TV-Premiere Liebe Engländer, das müsst Ihr über „Dinner For One“ wissen

Düsseldorf · An Silvester läuft der Kult-Sketch erstmals im britischen Fernsehen. Lässt sich der enorme Erfolg in Deutschland einem Engländer erklären? Unser Autor hat es versucht.

 Gleich stolpert er wieder... ha... ha... ha.

Gleich stolpert er wieder... ha... ha... ha.

Foto: dpa/Annemarie Aldag

Zunächst entschuldigt bitte, sollte ich die Begriffe England, Großbritannien und UK verwenden, als würden Sie dasselbe bedeuten. Für uns Deutsche tut es das nämlich.

Ihr ahnt es nicht einmal, aber es gibt da einen TV-Sketch von zwei britischen Schauspielern, May Warden und Freddie Frinton, der läuft in diesem Jahr zum ersten Mal bei euch im Fernsehen – in Deutschland aber ist seit den 70er Jahren ein Silvester ohne „Dinner For One“ nicht denkbar.

Am 31. Dezember ist er wieder mehr als ein Dutzendmal zu sehen. Dazu kommen mehrere Mundart-Versionen, es gibt nicht nur eine für Hessen, sondern auch eine für Nordhessen. Im nächsten Jahr eröffnet in Bremerhaven eine Ausstellung zu „Dinner For One“, eine Szene haben wir auf einer Briefmarke verewigt. Wir Deutschen lieben den Sketch, als hätte es den Krieg nie gegeben.

Diese 18 Minuten, in denen Miss Sophie ihren 90. Geburtstag auf ihrem Landsitz feiert, wie immer mit ihren besten Freunden Sir Toby, Admiral von Schneider, Mr. Pommeroy und Mr. Winterbottom. Wir Deutsche kennen mehr Mitglieder der Tafelrunde als der Beatles. Problem ist: Die vier Freunde sind längst tot. Deshalb muss Butler James nicht nur die vier Gänge servieren, sondern auch die Rolle der Verstorbenen übernehmen. Problem Nummer 2: Miss Sophie möchte zu jedem Gang Alkohol, und die vier vornehmen Freunde sollen gefälligst mittrinken.
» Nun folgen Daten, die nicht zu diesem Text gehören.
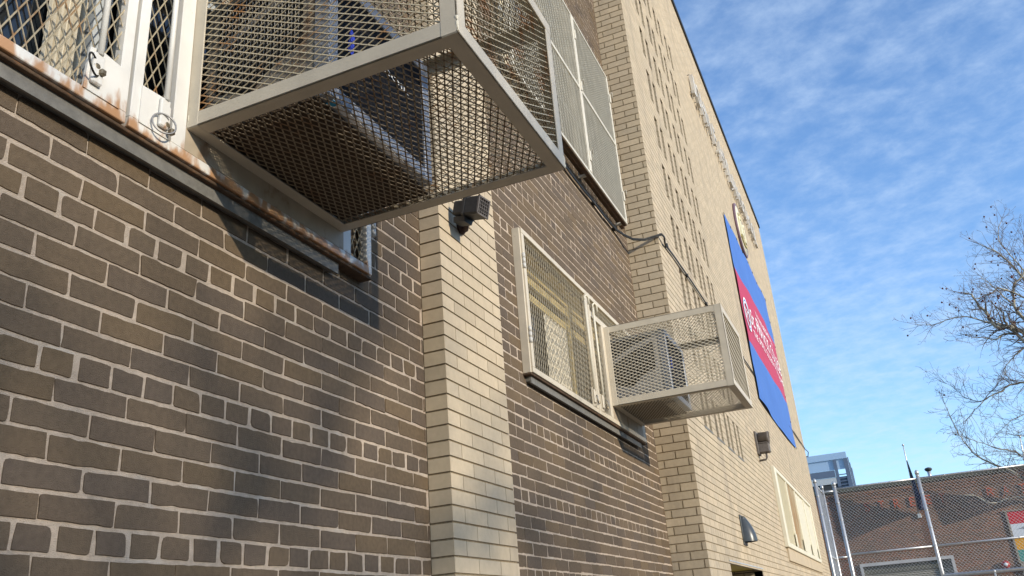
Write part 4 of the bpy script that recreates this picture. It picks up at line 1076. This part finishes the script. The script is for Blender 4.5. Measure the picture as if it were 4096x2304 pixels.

Die Lacher speisen sich beinahe ausschließlich daraus, dass der arme Butler, der schon zu Beginn nicht mehr völlig nüchtern wirkt, mit jedem Gang dem Vollrausch näherkommt. Er schwankt, er lallt, er trinkt irgendwann aus der Blumenvase und er fragt Miss Sophie vor jeder Runde: „The same procedure as last year, Miss Sophie?“ Und sie antwortet: „The same procedure as every year, James.“

Daraus ergeben sich einige Running Gags und der größte ist, wie James ein Dutzendmal über den Kopf eines Tigerfells stolpert. Einmal geht er daran vorbei, ist selbst überrascht und stolpert dann auf dem Rückweg. Herrlich, oder? Der Sketch wurde vor Publikum aufgezeichnet, 1963 vom Regionalsender NDR, und der Tiger sorgt jedes Mal für Lacher, die ins Hysterische gehen. Ich bin überzeugt, Hunderttausende Deutsche lachen heute noch genau so darüber.

Machen wir uns nichts vor. Falls ihr den Sketch, der bei euch auf dem Spartenkanal Sky Arts läuft, überhaupt anschaut, werdet ihr euch danach vermutlich fragen: Und was soll daran jetzt witzig sein?

Ich könnte vorschieben: Vornehme Frau der Upper Class, Butler, Landsitz - das finden wir so herrlich britisch, dass wir es auch herrlich lustig finden. Aber die Wahrheit könnte leider sein: Der deutsche Humor hat sich seit 1963 nur unwesentlich weiterentwickelt. Dazu müsst ihr wissen: Ihr habt der Welt so viele lustige TV-Serien geschenkt – Monty Python, Fawlty Towers, Blackadder, The Office, Little Britain - aber der einzige, der in Deutschland an den Erfolg von „Dinner For One“ heranreicht, ist Mr. Bean. Wir stehen einfach darauf: Alkohol, Leute, die über Gegenstände stolpern, Running Gags mit höchstens leichten Variationen. Humor, den man sehen kann, keine Pointen, für die man zuhören muss. Ihr seid Humorweltmeister, wir kämpfen in der zweiten Liga gegen den Abstieg.

Wissen müsst Ihr allerdings auch, dass es typisch Deutsch ist, sich über das Humorniveau anderer Deutscher zu mokieren. Und typisch für einen deutschen Journalisten ist es, jedes Silvester irgendwas über „Dinner For One“ zu schreiben.